GOAL OF THE EXERCISE:
Give back every line exactly as it appears, pictures excluded.

************

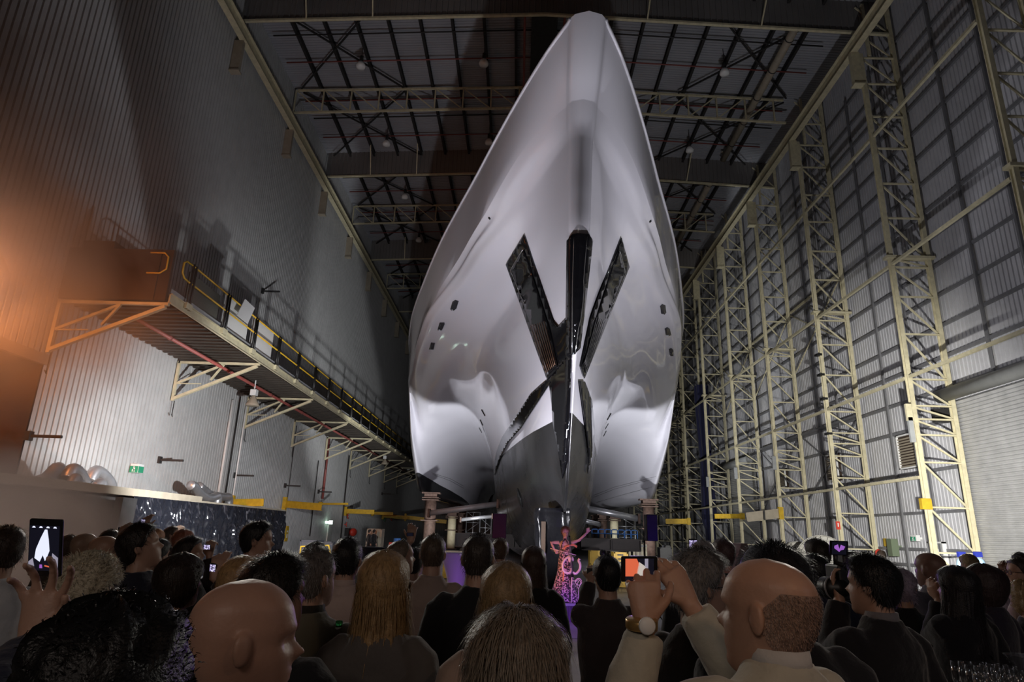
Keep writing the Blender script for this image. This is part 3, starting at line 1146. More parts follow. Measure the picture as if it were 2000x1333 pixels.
# wall fixtures: short black arms
for (x, y) in ((72, 852), (326, 899), (473, 929), (571, 949), (636, 961), (760, 965), (527, 569)):
    p = onX(x - 14, y, XL + .05)
    b = MB()
    b.beam(p + Vector((.05, .0, 0)), p + Vector((1.05, 0, 0)), .09)
    b.box(p + Vector((-.03, 0, 0)), (.18, .2, .3))
    tag(b.build('bracket_arm', M['darksteel']), {72: 'short black arm on the left wall beside the dark opening', 326: 'short black arm on the left wall right of the exit box', 473: 'short black arm beside the pale drainpipe',
                                              571: 'short black arm left of the long yellow jib', 636: 'short black arm by the red wall pipe', 760: 'faint black arm in the shadowed part of the left wall', 527: 'short black arm high on the left wall above the walkway'}[x], 'bracket arm', 'short black arms on the left wall')
# conduits and pipes on the wall
for (x0, y0, x1, y1, m, l, r) in ((455, 782, 432, 985, 'white', 'pale drainpipe on the left wall beneath the second walkway bracket', .07), (482, 790, 450, 1000, 'lampglow2', 'pale tube light strip down the left wall at the second bracket', .05),
                               (470, 775, 444, 985, 'darksteel', 'dark conduit beside the pale drainpipe', .04), (643, 856, 630, 975, 'redpipe', 'dark red riser pipe on the left wall', .1),
                               (560, 985, 575, 830, 'darksteel', 'thin dark joint strip on the left wall at the third bracket', .03), (622, 900, 612, 1048, 'darksteel', 'thin dark joint strip left of the red riser', .04),
                               (682, 890, 670, 1090, 'darksteel', 'dark joint strip behind the fire hose cabinet', .05)):
    if m == 'lampglow2':
        M['lampglow2'] = mat('pale_tube', (.8, .8, .78), .4)
    p, q = onX(x0, y0, XL + .12), onX(x1, y1, XL + .12)
    q.y = p.y
    b = MB(True)
    b.tube([p, q], r, 8)
    tag(b.build('wall_pipe', M[m]), l, 'pipe')
# yellow jib beams
jl = ['nearest the plastic sheeted booth', 'long slanting one over the wall', 'edge-on one above the green lamp', 'level one above the red cabinets', 'one behind the red cabinet jib', 'one above the two men', 'farthest left-wall one beside the jack post']
for i, (a, c, hw) in enumerate([((452, 983), (515, 982), .4), ((556, 985), (628, 991), .45), ((626, 985), (680, 985), .16), ((675, 999), (731, 1001), .4), ((728, 1003), (768, 1004), .3), ((748, 1008), (795, 1012), .4), ((792, 1011), (872, 1020), .45)]):
    p = onX(a[0], a[1], XL + .2)
    if i == 6:
        p = onX(a[0], a[1], XL + 2)
    q = onZ(c[0], c[1], p.z + .001) if False else onY(c[0], c[1], p.y + (-1.5 if i == 1 else 0))
    t = thing('jib_beam', 'yellow swing jib beam on the left wall, ' + jl[i], 'jib', p, group='yellow jib beams on the left wall')
    b = MB()
    b.ibeam(p, q, .22, hw, .03)
    b.build('jib_arm', M['yellow'], t)
    b = MB()
    b.box(p, (.25, .25, hw * 2))
    b.build('hinge_bracket', M['yellow'], t)
# exit sign boxes on the left wall
p = onX(267, 916, XL + .2)
t = thing('exit_sign', 'green running-man exit box low on the left wall', 'sign', p)
b = MB()
b.box(p, (.35, .38, .36))
b.build('sign_case', M['white'], t)
b = MB()
b.box(p + Vector((.18, 0, -.04)), (.02, .36, .26))
b.box(p + Vector((0, -.2, -.04)), (.33, .02, .26))
b.build('green_face', M['green'], t)
b = MB()
for q in ((0, .03), (.05, -.03), (-.05, -.09), (.05, -.1)):
    b.box(p + Vector((q[0] * .8, -.215, q[1])), (.035, .01, .1))
b.build('running_figure', M['white'], t)

# booth with plastic sheet along the wall
M['sheet'] = mat('black_plastic_sheet', (0.012, 0.013, 0.018), 0.10, 0.0, 1.0, coat=1.0, bump=.5, bscale=7)
BX = -12.6
t = thing('spray_booth', 'low flat-roofed booth along the left wall under a pale roof edge', 'booth', (-14.2, 28, 0))
b = MB()
b.bb((XL + .1, 13, 2.78), (BX + .05, 26.3, 3.02))
b.bb((XL + .1, 26.3, 2.72), (BX + .05, 36, 2.86))
b.build('roof_edge', M['tan'], t)
b = MB()
b.bb((XL + .2, 13, 0), (BX - .5, 35.8, 2.78))
b.build('booth_body', M['darksteel'], t)
b = MB(True)
rows = []
ns, nz = 420, 40
for iz in range(nz + 1):
    z = 2.78 * (1 - iz / nz)
    row = []
    for j in range(ns + 1):
        s_ = j / ns
        y = 21.4 + s_ * 14.4
        w = .06 * noise.noise(Vector((y * 1.9, z * .5, 0))) + .06 * noise.noise(Vector((y * 5.2 + z * .6, z * .7, 3))) + .05 * abs(noise.noise(Vector((y * 9 - z * 1.3, z * 1.1, 7)))) - .05 * abs(noise.noise(Vector((y * 2.6 + z * 1.7, z * 2.0, 9))))
        w *= min(1, .25 + (2.78 - z) * 1.2)
        row.append((BX + .17 + w * 2.6, y, z))
    rows.append(row)
b.grid(rows)
tag(b.build('plastic_sheet', M['sheet']), 'shiny black creased plastic sheet hung down the front of the booth', 'plastic sheet')
b = MB()
b.bb((BX + .06, 20.6, 0), (BX + .3, 21.38, 2.7))
tag(b.build('booth_canopy', M['darksteel']), 'dark open end of the booth beside the smoke', 'canopy')


def duct(name, pts_px, X, r, label):
    pts = [onX(x, y, X) for x, y in pts_px]
    sm = []
    for i in range(len(pts) - 1):
        p0, p1, p2, p3 = pts[max(0, i - 1)], pts[i], pts[i + 1], pts[min(len(pts) - 1, i + 2)]
        for k in range(8):
            t_ = k / 8
            sm.append(.5 * ((2 * p1) + (p2 - p0) * t_ + (2 * p0 - 5 * p1 + 4 * p2 - p3) * t_ ** 2 + (3 * p1 - p0 - 3 * p2 + p3) * t_ ** 3))
    sm.append(pts[-1])
    b = MB(True)
    b.tube(sm, [r * (1 + .05 * (i % 2)) for i in range(len(sm))], 12)
    return tag(b.build(name, M['galv']), label, 'duct', 'flexible ducts on the booth roof')


duct('flexible_duct', [(28, 948), (60, 945), (90, 935), (112, 915), (125, 930), (140, 955)], -14.6, .19, 'bent silver duct on the booth roof nearest the dark opening')
duct('flexible_duct', [(132, 935), (142, 918), (155, 928), (170, 950), (195, 958)], -13.9, .2, 'arched silver duct second along the booth roof')
duct('flexible_duct', [(176, 940), (186, 922), (200, 928), (214, 945), (216, 962)], -14.9, .21, 'arched silver duct third along the booth roof')
duct('flexible_duct', [(138, 948), (148, 935), (152, 955)], -13.6, .16, 'short silver duct elbow between the arched ducts')
duct('flexible_duct', [(185, 952), (197, 944), (200, 962)], -13.6, .16, 'short silver duct elbow right of the arched ducts')
duct('flexible_duct', [(372, 948), (380, 952), (392, 966), (408, 974), (424, 970), (424, 983)], -14.4, .2, 'curved silver duct on the far half of the booth roof')
duct('flexible_duct', [(388, 950), (398, 958), (412, 968), (432, 971), (446, 972), (447, 985)], -15.0, .2, 'twisted silver duct behind the curved one on the booth roof')
# ================================================================== RIGHT SIDE: lattice columns, wall framing
FX, BXC = 17.5, 19.27
LEVELS = [0.0, 1.75, 3.6, 5.5, 6.7, 7.4, 8.0, 9.22, 11.36, 13.2, 14.7, 15.2, 17.3, 19.2, 21.2, 23.07, 25.07, 26.7, 28.3, 30.1]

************

COMPLETE OUTPUT:
Keep writing the Blender script for this image. This is part 3, starting at line 1146. More parts follow. Measure the picture as if it were 2000x1333 pixels.
# wall fixtures: short black arms
for (x, y) in ((72, 852), (326, 899), (473, 929), (571, 949), (636, 961), (760, 965), (527, 569)):
    p = onX(x - 14, y, XL + .05)
    b = MB()
    b.beam(p + Vector((.05, .0, 0)), p + Vector((1.05, 0, 0)), .09)
    b.box(p + Vector((-.03, 0, 0)), (.18, .2, .3))
    tag(b.build('bracket_arm', M['darksteel']), {72: 'short black arm on the left wall beside the dark opening', 326: 'short black arm on the left wall right of the exit box', 473: 'short black arm beside the pale drainpipe',
                                              571: 'short black arm left of the long yellow jib', 636: 'short black arm by the red wall pipe', 760: 'faint black arm in the shadowed part of the left wall', 527: 'short black arm high on the left wall above the walkway'}[x], 'bracket arm', 'short black arms on the left wall')
# conduits and pipes on the wall
for (x0, y0, x1, y1, m, l, r) in ((455, 782, 432, 985, 'white', 'pale drainpipe on the left wall beneath the second walkway bracket', .07), (482, 790, 450, 1000, 'lampglow2', 'pale tube light strip down the left wall at the second bracket', .05),
                               (470, 775, 444, 985, 'darksteel', 'dark conduit beside the pale drainpipe', .04), (643, 856, 630, 975, 'redpipe', 'dark red riser pipe on the left wall', .1),
                               (560, 985, 575, 830, 'darksteel', 'thin dark joint strip on the left wall at the third bracket', .03), (622, 900, 612, 1048, 'darksteel', 'thin dark joint strip left of the red riser', .04),
                               (682, 890, 670, 1090, 'darksteel', 'dark joint strip behind the fire hose cabinet', .05)):
    if m == 'lampglow2':
        M['lampglow2'] = mat('pale_tube', (.8, .8, .78), .4)
    p, q = onX(x0, y0, XL + .12), onX(x1, y1, XL + .12)
    q.y = p.y
    b = MB(True)
    b.tube([p, q], r, 8)
    tag(b.build('wall_pipe', M[m]), l, 'pipe')
# yellow jib beams
jl = ['nearest the plastic sheeted booth', 'long slanting one over the wall', 'edge-on one above the green lamp', 'level one above the red cabinets', 'one behind the red cabinet jib', 'one above the two men', 'farthest left-wall one beside the jack post']
for i, (a, c, hw) in enumerate([((452, 983), (515, 982), .4), ((556, 985), (628, 991), .45), ((626, 985), (680, 985), .16), ((675, 999), (731, 1001), .4), ((728, 1003), (768, 1004), .3), ((748, 1008), (795, 1012), .4), ((792, 1011), (872, 1020), .45)]):
    p = onX(a[0], a[1], XL + .2)
    if i == 6:
        p = onX(a[0], a[1], XL + 2)
    q = onZ(c[0], c[1], p.z + .001) if False else onY(c[0], c[1], p.y + (-1.5 if i == 1 else 0))
    t = thing('jib_beam', 'yellow swing jib beam on the left wall, ' + jl[i], 'jib', p, group='yellow jib beams on the left wall')
    b = MB()
    b.ibeam(p, q, .22, hw, .03)
    b.build('jib_arm', M['yellow'], t)
    b = MB()
    b.box(p, (.25, .25, hw * 2))
    b.build('hinge_bracket', M['yellow'], t)
# exit sign boxes on the left wall
p = onX(267, 916, XL + .2)
t = thing('exit_sign', 'green running-man exit box low on the left wall', 'sign', p)
b = MB()
b.box(p, (.35, .38, .36))
b.build('sign_case', M['white'], t)
b = MB()
b.box(p + Vector((.18, 0, -.04)), (.02, .36, .26))
b.box(p + Vector((0, -.2, -.04)), (.33, .02, .26))
b.build('green_face', M['green'], t)
b = MB()
for q in ((0, .03), (.05, -.03), (-.05, -.09), (.05, -.1)):
    b.box(p + Vector((q[0] * .8, -.215, q[1])), (.035, .01, .1))
b.build('running_figure', M['white'], t)

# booth with plastic sheet along the wall
M['sheet'] = mat('black_plastic_sheet', (0.012, 0.013, 0.018), 0.10, 0.0, 1.0, coat=1.0, bump=.5, bscale=7)
BX = -12.6
t = thing('spray_booth', 'low flat-roofed booth along the left wall under a pale roof edge', 'booth', (-14.2, 28, 0))
b = MB()
b.bb((XL + .1, 13, 2.78), (BX + .05, 26.3, 3.02))
b.bb((XL + .1, 26.3, 2.72), (BX + .05, 36, 2.86))
b.build('roof_edge', M['tan'], t)
b = MB()
b.bb((XL + .2, 13, 0), (BX - .5, 35.8, 2.78))
b.build('booth_body', M['darksteel'], t)
b = MB(True)
rows = []
ns, nz = 420, 40
for iz in range(nz + 1):
    z = 2.78 * (1 - iz / nz)
    row = []
    for j in range(ns + 1):
        s_ = j / ns
        y = 21.4 + s_ * 14.4
        w = .06 * noise.noise(Vector((y * 1.9, z * .5, 0))) + .06 * noise.noise(Vector((y * 5.2 + z * .6, z * .7, 3))) + .05 * abs(noise.noise(Vector((y * 9 - z * 1.3, z * 1.1, 7)))) - .05 * abs(noise.noise(Vector((y * 2.6 + z * 1.7, z * 2.0, 9))))
        w *= min(1, .25 + (2.78 - z) * 1.2)
        row.append((BX + .17 + w * 2.6, y, z))
    rows.append(row)
b.grid(rows)
tag(b.build('plastic_sheet', M['sheet']), 'shiny black creased plastic sheet hung down the front of the booth', 'plastic sheet')
b = MB()
b.bb((BX + .06, 20.6, 0), (BX + .3, 21.38, 2.7))
tag(b.build('booth_canopy', M['darksteel']), 'dark open end of the booth beside the smoke', 'canopy')


def duct(name, pts_px, X, r, label):
    pts = [onX(x, y, X) for x, y in pts_px]
    sm = []
    for i in range(len(pts) - 1):
        p0, p1, p2, p3 = pts[max(0, i - 1)], pts[i], pts[i + 1], pts[min(len(pts) - 1, i + 2)]
        for k in range(8):
            t_ = k / 8
            sm.append(.5 * ((2 * p1) + (p2 - p0) * t_ + (2 * p0 - 5 * p1 + 4 * p2 - p3) * t_ ** 2 + (3 * p1 - p0 - 3 * p2 + p3) * t_ ** 3))
    sm.append(pts[-1])
    b = MB(True)
    b.tube(sm, [r * (1 + .05 * (i % 2)) for i in range(len(sm))], 12)
    return tag(b.build(name, M['galv']), label, 'duct', 'flexible ducts on the booth roof')


duct('flexible_duct', [(28, 948), (60, 945), (90, 935), (112, 915), (125, 930), (140, 955)], -14.6, .19, 'bent silver duct on the booth roof nearest the dark opening')
duct('flexible_duct', [(132, 935), (142, 918), (155, 928), (170, 950), (195, 958)], -13.9, .2, 'arched silver duct second along the booth roof')
duct('flexible_duct', [(176, 940), (186, 922), (200, 928), (214, 945), (216, 962)], -14.9, .21, 'arched silver duct third along the booth roof')
duct('flexible_duct', [(138, 948), (148, 935), (152, 955)], -13.6, .16, 'short silver duct elbow between the arched ducts')
duct('flexible_duct', [(185, 952), (197, 944), (200, 962)], -13.6, .16, 'short silver duct elbow right of the arched ducts')
duct('flexible_duct', [(372, 948), (380, 952), (392, 966), (408, 974), (424, 970), (424, 983)], -14.4, .2, 'curved silver duct on the far half of the booth roof')
duct('flexible_duct', [(388, 950), (398, 958), (412, 968), (432, 971), (446, 972), (447, 985)], -15.0, .2, 'twisted silver duct behind the curved one on the booth roof')
# ================================================================== RIGHT SIDE: lattice columns, wall framing
FX, BXC = 17.5, 19.27
LEVELS = [0.0, 1.75, 3.6, 5.5, 6.7, 7.4, 8.0, 9.22, 11.36, 13.2, 14.7, 15.2, 17.3, 19.2, 21.2, 23.07, 25.07, 26.7, 28.3, 30.1]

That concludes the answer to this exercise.